I've really got no idea how to implement this in Qt4 that doesn't involve doing horrible things like:

  • When the modifier is pressed store the current mouse position
  • Switch the cursor to a bitmap of nothing
  • Somehow draw a fake cursor in the original place (!?)
  • Delete the fake cursor and switch the mouse position back when done

Be very grateful if anyone can think of a better way to achieve this. I'm not too wedded to the whole fixed mouse cursor idea in the first place but it's the only way I can think to get around this one problem with a control scheme that otherwise works pretty nicely.

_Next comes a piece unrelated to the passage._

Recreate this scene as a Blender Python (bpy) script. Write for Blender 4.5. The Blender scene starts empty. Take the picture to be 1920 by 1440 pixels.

Edit: I tried the crap scheme I outlined above and ran into problems moving the position of the mouse programmatically. Still trying to remember where I've used a similar system before: basically it was a rotary knob. You clicked it and moved the mouse up and down, which rotated the knob. When you released the mouse button the pointer was back where you'd initially put it, on the knob.

+1  A: 

How about using an event filter to catch QMouseEvents, while this is going on?

Karol Wilk
Thanks very much for the useful suggestion. I looked it up and the event filter looks like the best way to go here (and for a lot of other stuff - I've never used them before.)I did try implementing the (horrible) method I outlined but ran into weird problems trying to manipulate the actual mouse pointer (as opposed to cursor) position, and eventually abandoned it for a very different scheme which has a similarly bad code smell.
Mikesname
BTW, I'm sure I've seen the fixed cursor thing in action on Windows for, e.g. moving virtual knobs on software synthesizers and the like, so I'd still be interested in knowing how you do this.